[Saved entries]
※ ※ ※
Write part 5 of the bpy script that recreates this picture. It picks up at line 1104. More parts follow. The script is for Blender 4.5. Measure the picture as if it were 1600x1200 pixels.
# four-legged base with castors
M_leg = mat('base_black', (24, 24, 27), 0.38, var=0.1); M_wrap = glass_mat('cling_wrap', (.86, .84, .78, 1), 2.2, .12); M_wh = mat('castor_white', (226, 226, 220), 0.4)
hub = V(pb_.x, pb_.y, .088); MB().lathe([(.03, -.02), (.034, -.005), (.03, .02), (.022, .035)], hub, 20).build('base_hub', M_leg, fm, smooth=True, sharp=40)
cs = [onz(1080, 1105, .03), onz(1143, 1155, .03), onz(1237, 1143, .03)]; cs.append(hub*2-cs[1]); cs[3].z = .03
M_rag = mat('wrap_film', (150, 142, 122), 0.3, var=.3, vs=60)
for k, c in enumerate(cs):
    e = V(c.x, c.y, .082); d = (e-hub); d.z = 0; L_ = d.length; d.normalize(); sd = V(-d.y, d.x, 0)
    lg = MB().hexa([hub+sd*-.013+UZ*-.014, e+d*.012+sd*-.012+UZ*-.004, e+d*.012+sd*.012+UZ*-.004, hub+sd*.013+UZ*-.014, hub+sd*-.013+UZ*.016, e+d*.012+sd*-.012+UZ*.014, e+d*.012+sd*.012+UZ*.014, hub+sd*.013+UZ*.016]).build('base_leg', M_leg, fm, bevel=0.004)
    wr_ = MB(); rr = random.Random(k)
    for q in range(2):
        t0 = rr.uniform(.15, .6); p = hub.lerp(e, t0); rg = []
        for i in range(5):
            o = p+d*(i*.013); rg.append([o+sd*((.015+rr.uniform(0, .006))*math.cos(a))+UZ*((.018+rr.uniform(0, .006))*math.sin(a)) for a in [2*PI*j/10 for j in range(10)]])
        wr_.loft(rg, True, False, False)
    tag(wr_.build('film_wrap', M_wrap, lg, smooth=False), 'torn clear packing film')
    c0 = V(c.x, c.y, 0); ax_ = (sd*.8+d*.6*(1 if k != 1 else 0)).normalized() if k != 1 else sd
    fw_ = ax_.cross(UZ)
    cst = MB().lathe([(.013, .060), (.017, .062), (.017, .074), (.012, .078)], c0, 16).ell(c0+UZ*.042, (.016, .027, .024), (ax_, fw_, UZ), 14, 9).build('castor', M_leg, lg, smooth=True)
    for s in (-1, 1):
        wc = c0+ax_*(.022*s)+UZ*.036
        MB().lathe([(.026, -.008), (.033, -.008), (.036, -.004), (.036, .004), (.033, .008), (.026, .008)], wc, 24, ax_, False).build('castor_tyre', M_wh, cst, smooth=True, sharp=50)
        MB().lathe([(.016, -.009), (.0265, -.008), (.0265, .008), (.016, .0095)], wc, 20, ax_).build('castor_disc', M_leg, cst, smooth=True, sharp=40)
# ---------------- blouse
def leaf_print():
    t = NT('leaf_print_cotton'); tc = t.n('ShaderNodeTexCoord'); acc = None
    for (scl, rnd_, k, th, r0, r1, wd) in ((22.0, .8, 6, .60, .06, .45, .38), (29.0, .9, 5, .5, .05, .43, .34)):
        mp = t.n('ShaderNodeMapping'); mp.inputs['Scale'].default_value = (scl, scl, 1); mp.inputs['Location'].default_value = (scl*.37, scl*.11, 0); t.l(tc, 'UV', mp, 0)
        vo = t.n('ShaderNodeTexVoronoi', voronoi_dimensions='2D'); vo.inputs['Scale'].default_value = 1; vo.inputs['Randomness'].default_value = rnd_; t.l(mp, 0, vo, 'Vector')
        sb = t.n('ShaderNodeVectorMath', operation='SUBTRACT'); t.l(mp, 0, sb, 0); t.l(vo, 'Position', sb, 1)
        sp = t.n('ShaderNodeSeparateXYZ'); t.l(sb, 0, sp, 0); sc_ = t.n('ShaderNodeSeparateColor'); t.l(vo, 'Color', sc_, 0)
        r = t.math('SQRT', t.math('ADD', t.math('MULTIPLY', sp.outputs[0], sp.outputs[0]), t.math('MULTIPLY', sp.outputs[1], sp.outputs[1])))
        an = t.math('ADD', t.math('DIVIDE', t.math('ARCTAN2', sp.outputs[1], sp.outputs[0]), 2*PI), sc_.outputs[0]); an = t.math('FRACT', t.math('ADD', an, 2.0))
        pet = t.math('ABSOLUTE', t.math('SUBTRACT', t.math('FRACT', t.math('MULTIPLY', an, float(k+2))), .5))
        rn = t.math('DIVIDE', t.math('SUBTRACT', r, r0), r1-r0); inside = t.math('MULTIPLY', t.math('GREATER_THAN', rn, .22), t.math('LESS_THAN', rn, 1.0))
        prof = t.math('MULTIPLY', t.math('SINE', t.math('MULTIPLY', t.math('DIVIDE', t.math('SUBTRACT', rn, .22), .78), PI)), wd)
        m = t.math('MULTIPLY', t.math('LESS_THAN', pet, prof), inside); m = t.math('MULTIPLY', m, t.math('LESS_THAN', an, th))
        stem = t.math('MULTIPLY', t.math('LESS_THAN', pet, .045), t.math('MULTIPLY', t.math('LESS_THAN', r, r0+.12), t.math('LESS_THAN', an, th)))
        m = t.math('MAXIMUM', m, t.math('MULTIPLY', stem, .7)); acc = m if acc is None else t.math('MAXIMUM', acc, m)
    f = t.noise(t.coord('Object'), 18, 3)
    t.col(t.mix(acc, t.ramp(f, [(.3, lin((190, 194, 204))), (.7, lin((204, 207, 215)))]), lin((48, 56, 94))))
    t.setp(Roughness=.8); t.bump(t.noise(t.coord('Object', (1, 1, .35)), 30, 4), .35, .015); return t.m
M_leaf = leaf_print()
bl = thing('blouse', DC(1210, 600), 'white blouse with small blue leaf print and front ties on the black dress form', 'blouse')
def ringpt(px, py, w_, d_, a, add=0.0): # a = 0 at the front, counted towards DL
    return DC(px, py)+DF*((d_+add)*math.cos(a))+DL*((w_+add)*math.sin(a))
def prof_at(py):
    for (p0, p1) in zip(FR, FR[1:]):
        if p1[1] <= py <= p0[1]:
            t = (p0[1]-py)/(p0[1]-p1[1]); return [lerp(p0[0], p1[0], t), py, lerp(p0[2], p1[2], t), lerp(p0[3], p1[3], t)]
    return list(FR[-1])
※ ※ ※
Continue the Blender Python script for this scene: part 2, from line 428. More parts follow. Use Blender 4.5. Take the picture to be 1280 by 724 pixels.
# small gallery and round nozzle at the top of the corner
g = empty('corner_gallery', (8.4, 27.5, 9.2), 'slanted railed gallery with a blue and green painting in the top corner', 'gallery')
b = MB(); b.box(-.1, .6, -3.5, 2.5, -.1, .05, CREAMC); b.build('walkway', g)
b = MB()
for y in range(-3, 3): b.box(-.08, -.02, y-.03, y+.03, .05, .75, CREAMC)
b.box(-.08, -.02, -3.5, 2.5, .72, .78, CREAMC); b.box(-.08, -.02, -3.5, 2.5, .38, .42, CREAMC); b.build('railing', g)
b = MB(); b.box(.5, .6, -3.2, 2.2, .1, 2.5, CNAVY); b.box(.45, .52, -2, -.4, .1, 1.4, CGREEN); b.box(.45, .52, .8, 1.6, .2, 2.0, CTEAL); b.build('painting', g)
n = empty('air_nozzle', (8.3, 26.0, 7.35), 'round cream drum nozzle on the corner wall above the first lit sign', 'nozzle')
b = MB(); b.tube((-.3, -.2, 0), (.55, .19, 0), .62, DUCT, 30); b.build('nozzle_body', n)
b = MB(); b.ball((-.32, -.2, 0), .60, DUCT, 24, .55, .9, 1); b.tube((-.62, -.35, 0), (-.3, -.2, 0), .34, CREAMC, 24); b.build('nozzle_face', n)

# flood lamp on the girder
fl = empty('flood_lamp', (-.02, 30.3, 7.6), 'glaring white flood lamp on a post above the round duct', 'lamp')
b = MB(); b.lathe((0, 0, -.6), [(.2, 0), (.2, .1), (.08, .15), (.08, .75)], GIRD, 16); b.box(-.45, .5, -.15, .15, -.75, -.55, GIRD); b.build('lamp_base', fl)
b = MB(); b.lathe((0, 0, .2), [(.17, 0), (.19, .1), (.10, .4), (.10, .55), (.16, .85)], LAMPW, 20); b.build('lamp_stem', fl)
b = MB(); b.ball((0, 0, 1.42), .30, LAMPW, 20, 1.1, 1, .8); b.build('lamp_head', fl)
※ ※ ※
- Task description -
Extract the lines of the preceding material that run from the line with "Continue the Blender" through the line with "24); b.build('nozzle_face', n)", inclusive, reproducing them exactly and adding nothing.

- Output below -
Continue the Blender Python script for this scene: part 2, from line 428. More parts follow. Use Blender 4.5. Take the picture to be 1280 by 724 pixels.
# small gallery and round nozzle at the top of the corner
g = empty('corner_gallery', (8.4, 27.5, 9.2), 'slanted railed gallery with a blue and green painting in the top corner', 'gallery')
b = MB(); b.box(-.1, .6, -3.5, 2.5, -.1, .05, CREAMC); b.build('walkway', g)
b = MB()
for y in range(-3, 3): b.box(-.08, -.02, y-.03, y+.03, .05, .75, CREAMC)
b.box(-.08, -.02, -3.5, 2.5, .72, .78, CREAMC); b.box(-.08, -.02, -3.5, 2.5, .38, .42, CREAMC); b.build('railing', g)
b = MB(); b.box(.5, .6, -3.2, 2.2, .1, 2.5, CNAVY); b.box(.45, .52, -2, -.4, .1, 1.4, CGREEN); b.box(.45, .52, .8, 1.6, .2, 2.0, CTEAL); b.build('painting', g)
n = empty('air_nozzle', (8.3, 26.0, 7.35), 'round cream drum nozzle on the corner wall above the first lit sign', 'nozzle')
b = MB(); b.tube((-.3, -.2, 0), (.55, .19, 0), .62, DUCT, 30); b.build('nozzle_body', n)
b = MB(); b.ball((-.32, -.2, 0), .60, DUCT, 24, .55, .9, 1); b.tube((-.62, -.35, 0), (-.3, -.2, 0), .34, CREAMC, 24); b.build('nozzle_face', n)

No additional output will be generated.